Horticulturists and farmers have been cross-breeding tomatoes for many many generations, trying to figure out how to make tomatoes that grow faster, grow bigger, stay fresh longer, hold up better to shipping, need less room, and even taste better. But what if instead, we tried to breed tomatoes that were healthier?

A group of researchers at Izmir Institute of Technology in Turkey have begun experimenting with cross-breeding tomato varieties for an entirely new purpose: to goose the concentration of healthy vitamins and antioxidants in the fruits. Oregon State University bred this gorgeous purple tomato for the same reasons in 2012.Tomatoes are rich not just in flavour but also in super-healthy stuff, like vitamin C and lycopene, a powerful antioxidant. We’re used to breeding cultivated tomatoes (meaning, basically, supermarket tomatoes) for shape, size, colour, and hardiness, but these researchers are actually trying to increase the levels of beneficial chemicals.

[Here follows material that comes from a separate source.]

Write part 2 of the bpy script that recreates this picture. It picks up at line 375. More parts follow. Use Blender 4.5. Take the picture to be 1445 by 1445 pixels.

How’d they do it? Well, wild tomatoes tend to have a much higher concentration of these vitamins and antioxidants than cultivated tomatoes. So the team took three varieties of wild tomato, all native to Peru, and cross-bred them with cultivated tomatoes. The progeny of this union turned out to have much higher concentrations of those healthful chemicals than the cultivated tomatoes — one variety even boasted a full two times as much antioxidants as the cultivated tomato.

The researchers are hopeful that this study could lead to a whole new kind of tomato breeding, one that aims not just for the ease of shipping and sale but also for the health that, until now, could only be found in a wild tomato. The study appears in the journal of the American Society for Horticultural Science.